Amid Krakow shul row, Polish chief rabbi says: ‘Open doors, allow Jews to pray’
Jewish worshippers stopped from entering the Izaak Synagogue after its rent was hiked up by 1,000 percent, leading to a dispute now subject to legal proceedings
Armed guards dressed in balaclavas descended on a Krakow synagogue on Monday morning, turfing worshippers out onto the street and chaining the entrance.
Jews were left to pray outside the Chabad-run Izaak Synagogue, one of seven in the Polish city owned by the Jewish Religious Community of Krakow (Gmina), which is run by members of the same family.
Worshippers said the synagogue’s rent had been hiked by 1,000 percent, and that the dispute was currently subject to legal proceedings.
One resident said: “The sight of armed and masked guards blocking the entrance to the shul was deeply upsetting… A 90-year-old Holocaust survivor, Dov Landau, was in tears. He said it reminded him of the horrors he experienced 80 years ago.”
The dispute recently led to water and electricity to the synagogue being turned off, prompting the shul’s Rabbi Eliezer Gurary to buy a generator.
In a message to Gmina president Tadeusz Jakubowicz, Poland’s Chief Rabbi Michael Schudrich chastised the family for using Jewish communal property “as private properties, only concerned with maximising profit”.
He said: “The Izaak Shul is fulfilling the responsibility of our Jewish community in Kraków. This should be supported and applauded. Instead, the electricity was cut off, then the water was cut off [then] masked guards were posted to prevent Jews from attending the morning minyan.
“No matter what the nature of the dispute is, I call upon the Gmina to fulfil the most elemental responsibility of every Jewish community: open the doors of the synagogue and allow Jews to pray to God.”
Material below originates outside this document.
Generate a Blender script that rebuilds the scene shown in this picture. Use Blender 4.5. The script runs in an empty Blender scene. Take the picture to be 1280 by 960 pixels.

Rabbi Pinchas Goldschmidt, President of the Conference of European Rabbis reacted to the row, saying: “The synagogue is the heartbeat of any Jewish community, for it to be used as weapon in an internal dispute, as it is in Krakow, is simply soul destroying.The images of masked guards standing outside a synagogue belong in a different era.”
We urge all parties to follow the call of Chief Rabbi Schudrich and fulfil the most basic responsibility of every Jewish community —open the doors of the synagogue and allow Jews to pray.”